President George H. W. Bush, for example, explicitly refused to rescind the
order during his presidency. While President Clinton’s executive order
abolished the prohibition, there continue to be those who express
reservations about our ability to serve, and it is therefore especially
important that General Hayden, himself a lifelong military leader who is now
the head of the Central Intelligence Agency, expressed his disdain for such
prejudice,” continued Frank.
Specifically, General Hayden
told the Committee that “it would make no more sense to apply the Army Field
Manual to CIA – the Army Field Manual on interrogations, than it would be to
take the Army Field Manual on grooming and apply it to my agency, or the
Army Field Manuel on recruiting and apply it to my agency, or for that
matter, take the Army Field Manual on sexual orientation and apply it to
my agency. (emphasis added)
“As I noted, thanks to
President Clinton’s executive order of 1994, the ban is no longer policy,
but as we have seen in the Bush Administration, especially in the actions of
Scott Bloch, the Special Counsel at the U.S. Office of Special Counsel,
anti-gay prejudice has not entirely disappeared and this repudiation of it –
indeed this clear assertion that it would be damaging to the national
interest to exclude LGBT people from the CIA – is a welcome addition to an
ongoing debate,” Frank said.
General Hayden’s comments came in the
course of his testimony to the Senate Committee on Intelligence.
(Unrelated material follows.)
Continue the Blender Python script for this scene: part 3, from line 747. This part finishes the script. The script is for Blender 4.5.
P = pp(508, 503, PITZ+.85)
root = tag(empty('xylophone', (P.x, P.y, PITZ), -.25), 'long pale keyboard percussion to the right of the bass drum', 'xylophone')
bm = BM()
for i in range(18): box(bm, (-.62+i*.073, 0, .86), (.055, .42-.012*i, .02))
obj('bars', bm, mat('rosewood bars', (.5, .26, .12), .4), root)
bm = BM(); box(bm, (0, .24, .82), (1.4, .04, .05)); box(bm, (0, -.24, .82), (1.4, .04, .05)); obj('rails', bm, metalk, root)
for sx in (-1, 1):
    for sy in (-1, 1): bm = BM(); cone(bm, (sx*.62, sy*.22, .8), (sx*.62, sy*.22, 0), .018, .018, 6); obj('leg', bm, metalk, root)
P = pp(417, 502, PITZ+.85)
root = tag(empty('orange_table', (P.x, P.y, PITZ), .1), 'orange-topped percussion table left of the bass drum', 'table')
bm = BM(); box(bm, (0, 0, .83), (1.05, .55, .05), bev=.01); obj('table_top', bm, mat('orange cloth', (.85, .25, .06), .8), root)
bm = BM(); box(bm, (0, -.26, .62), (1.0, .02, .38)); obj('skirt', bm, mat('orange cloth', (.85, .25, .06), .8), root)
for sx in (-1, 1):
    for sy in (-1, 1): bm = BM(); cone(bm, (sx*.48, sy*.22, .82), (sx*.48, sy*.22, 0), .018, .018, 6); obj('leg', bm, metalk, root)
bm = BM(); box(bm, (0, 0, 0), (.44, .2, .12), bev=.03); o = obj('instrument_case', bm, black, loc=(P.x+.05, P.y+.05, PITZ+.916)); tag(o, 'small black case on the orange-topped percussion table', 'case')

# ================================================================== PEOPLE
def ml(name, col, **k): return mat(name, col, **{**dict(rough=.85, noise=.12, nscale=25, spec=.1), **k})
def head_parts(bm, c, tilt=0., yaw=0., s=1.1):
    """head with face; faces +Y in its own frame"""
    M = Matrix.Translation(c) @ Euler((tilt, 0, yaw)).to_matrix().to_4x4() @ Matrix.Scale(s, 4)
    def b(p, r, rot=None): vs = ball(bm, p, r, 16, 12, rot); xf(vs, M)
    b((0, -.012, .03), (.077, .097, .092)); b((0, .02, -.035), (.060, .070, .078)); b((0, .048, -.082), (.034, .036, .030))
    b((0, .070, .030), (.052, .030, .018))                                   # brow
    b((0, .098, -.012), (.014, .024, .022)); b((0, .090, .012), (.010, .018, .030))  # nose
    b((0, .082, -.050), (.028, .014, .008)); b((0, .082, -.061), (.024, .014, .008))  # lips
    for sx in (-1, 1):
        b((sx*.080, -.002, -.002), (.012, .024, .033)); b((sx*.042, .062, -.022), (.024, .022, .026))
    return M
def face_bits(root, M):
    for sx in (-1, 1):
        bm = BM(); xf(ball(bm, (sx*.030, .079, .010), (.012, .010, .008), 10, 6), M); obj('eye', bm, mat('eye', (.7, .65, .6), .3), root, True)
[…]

Asked
whether the CIA should adopt the Army Manual regarding torture, General
Hayden disagreed, and to show how unwise he thought that would be, he used
what he obviously believed to be an example of the lack of logic to the
point.
Frank noted: “While I do not
agree with General Hayden in his insistence that the CIA be allowed to
continue to use torture as a weapon, I very much appreciate his use of the
prejudice against sexual minorities as an example of an incorrect policy.”